The Dinner - Herman Koch 3.5 stars

Since this has been tagged as a "European Gone Girl", a book I really enjoyed, I went into this with a sense of what I wanted out of the book. As I was reading, I kept thinking that this book is also very similar to [b:Defending Jacob|11367726|Defending Jacob|William Landay||16298550]as well. So if you have read those books, no real surprises here.

The present action in the book takes place over the course of a meal in a pretentious Dutch restaurant as two brothers and their wives have a meal and attempt to have a discussion about their children. The whole book is told from the POV of one of the brothers, with flashbacks to the events necessitating the conversation. The pretentiousness of the restaurant is pounded into the reader, and frankly I began skimming through all discussions of the food on the plate.

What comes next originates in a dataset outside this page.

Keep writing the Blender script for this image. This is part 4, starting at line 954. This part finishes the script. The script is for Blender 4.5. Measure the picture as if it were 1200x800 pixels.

None of the characters are all that likable, all are morally bankrupt in one way or another, and nothing good is going to come out of this conversation they are going to have. We know this because of the books that The Dinner has been compared to. We do get to view the slow unraveling of Paul's life and the uneasy relationships he has with his brother Serge, through Paul's recollections of events leading up to this night. As the evening progresses, the reader's initial impression of each character will likely change.

Dark and quirky, the story was good, but I kept feeling as though I had read it before. The slow pacing and the rushed ending left me a bit dissatisfied as well.